El documento contiene 241 páginas y, a pesar de su encono, la ausencia del Frente Amplio chileno y el Partido Comunista facilita el camino para la sanción de otros acuerdos, con resolución de controversias de similares características. Claro que esta aprobación resulta un guiño para el presidente Tabaré Vázquez y su canciller, Rodolfo Nin Novoa, y se transforma en un golpe hacia las campañas sociales que fundamentaban su oposición.
En el partido de gobierno uruguayo, Casa Grande –liderado por la senadora Constanza Moreira– y el Partido Comunista batallan a solas contra la aprobación, el MPP no se define y el Partido Socialista se reunirá este lunes, aunque se supo que una mayoría renovadora se inclina a apoyar al presidente Vázquez.
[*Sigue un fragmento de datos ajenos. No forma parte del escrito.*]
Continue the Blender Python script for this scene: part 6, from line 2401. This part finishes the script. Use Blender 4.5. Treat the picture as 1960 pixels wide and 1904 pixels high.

Algunos astoristas piden que el plenario se expida sobre el informe elaborado por la Comisión de Asuntos de Relaciones Internacionales del Frente Amplio, antes que sobre el TLC en sí. El documento interno refiere a las condiciones para la negociación de estos acuerdos y exhorta a la conservación de las áreas en las que trabajan las empresas públicas, es decir, energía, agua, telecomunicaciones y servicios financieros.
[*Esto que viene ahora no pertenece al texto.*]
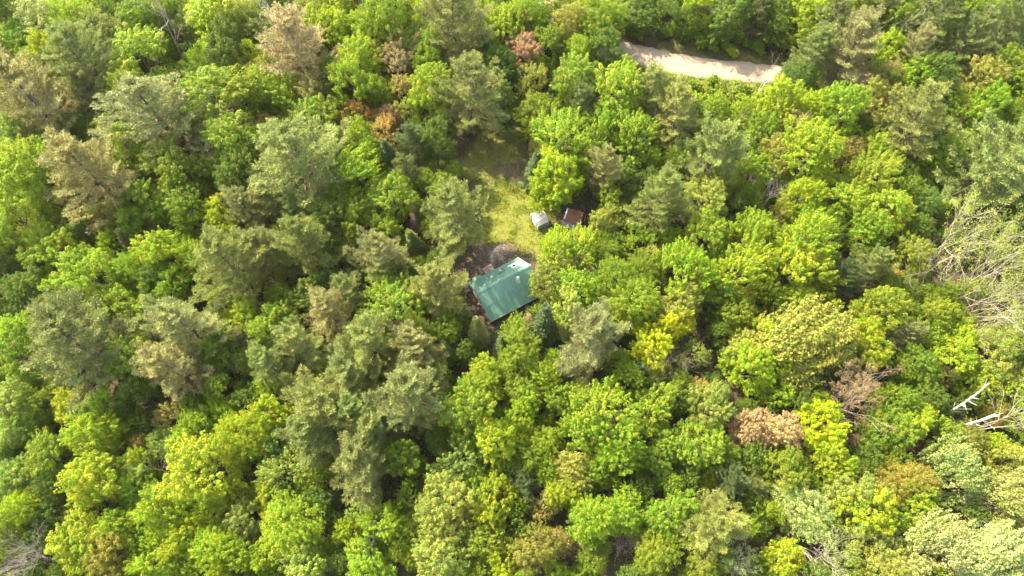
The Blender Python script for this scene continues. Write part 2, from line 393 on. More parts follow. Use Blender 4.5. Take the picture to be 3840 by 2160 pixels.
# skylight
sx, sy = loc_of(1700 + 970 / 4.2625, 900 + 420 / 4.2625, 4.1)
p, sl = on_roof(sx, sy, .04); Mr = Matrix.Translation(Vector(p)) @ Matrix.Rotation(sl, 4, 'X')
sk = MB()
for q in ((-.48, .48, .36, .46), (-.48, .48, -.46, -.36), (-.48, -.37, -.36, .36), (.37, .48, -.36, .36)): sk.box(*q, .0, .12, Mr)
sk = sk.obj('skylight', M_WHITEP, roof); MB().box(-.37, .37, -.36, .36, .02, .09, Mr).obj('pane', M_GLASS, sk)
# L-shaped bare patch with a loose sheet
sx, sy = loc_of(1700 + 795 / 4.2625, 900 + 490 / 4.2625, 3.95)
p, sl = on_roof(sx, sy, .035); Mr = Matrix.Translation(Vector(p)) @ Matrix.Rotation(sl, 4, 'X')
MB().box(-1.15, .35, -.42, -.22, .0, .05, Mr).box(.12, .35, -.22, .75, .001, .051, Mr).box(-.1, .13, .45, .7, .002, .053, Mr).obj('patch', M_RUSTP, roof)
sx, sy = loc_of(1700 + 565 / 4.2625, 900 + 595 / 4.2625, 4.1)
p, sl = on_roof(sx, sy, .035); Mr = Matrix.Translation(Vector(p)) @ Matrix.Rotation(sl, 4, 'X') @ Matrix.Rotation(.3, 4, 'Z')
MB().box(-.3, .28, -.16, .2, 0, .03, Mr).box(-.1, .35, -.3, -.15, 0, .028, Mr).obj('patch', M_RUSTP, roof)
# lifted corner sheet at the upper left eave
p, sl = on_roof(XL + 1.5, YU - .1, .0); Mr = Matrix.Translation(Vector(p)) @ Matrix.Rotation(.05, 4, 'X') @ Matrix.Rotation(-.1, 4, 'Z')
MB().box(-.5, 1.2, -.1, .45, .02, .05, Mr).box(-.55, -.48, -.1, .45, .0, .22, Mr).obj('loose_sheet', M_ROOF, roof)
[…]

El sector de Moreira recuerda que el acuerdo se negoció en ocho meses y fue publicado en la web del ministerio de Relaciones Exteriores, sin brindar informaciones hacia la interna partidaria o a las organizaciones de la sociedad civil. Casa Grande critica en su documento que “la confidencialidad no excluye el deber de cumplir con el protocolo de informar a la fuerza política”.
En cualquier caso hablan de “asimetrías” ante las condiciones de desigualdad que presentan entre sí, incluso lo comparan con la cantidad de funcionarios que participan en las negociaciones: por uno uruguayo, hay ocho chilenos. Y van más allá, porque critican que en 13 años de gobierno no se conformaron “equipos negociadores interinstitucionales y permanentes” para llevar adelante los acuerdos. En esta batalla casi a solas, analizan que a pesar de las “listas negativas” que excluyen actividades y sectores de las obligaciones del acuerdo, les resulta “extraño” que las mismas cláusulas que motivaron una salida del TIFA hoy se integren al acuerdo con Chile.
Paralelamente, apuntan a la falta de información a los gobiernos departamentales que “se ven por primera vez en un acuerdo de estas características” y a la liberalización de los mercados internos que “puede comprometer la soberanía” uruguaya. Argumentan que los beneficios no serían inmediatos ni tampoco impactaría en las fuentes de empleo sino en los “monopolios de importación”.
El canciller asegura que la negativa pone en juego la reputación del país y condiciona la firma de otros acuerdos. Sin embargo, sin cambios en la matriz productiva, a lo máximo que aspira Uruguay es a continuar con la exportación de commodities y productos agropecuarios con pocos segmentos en competencia.
El caso chileno es concreto. En la década de 1990, a poco de finalizada la dictadura de Augusto Pinochet, firmó TLC con Estados Unidos, China y la Unión Europea. Después siguieron gobiernos socialistas que mantuvieron un similar procedimiento que le permite, en la actualidad, el acceso a los principales mercados del mundo con 21 acuerdos en más de 50 países.
Como ejemplo de la desmitificación que encierra un TLC en otras partes, cabe destacar los acuerdos de China con Perú, Costa Rica, Australia, Corea del Sur y Chile. Es decir que el gigante asiático utiliza este instrumento a nivel global y que desde hace décadas lo usan los países integrados a la Organización Mundial del Comercio (OMC).
Sin embargo, en Uruguay, todavía se espera por lo que decida una fuerza política.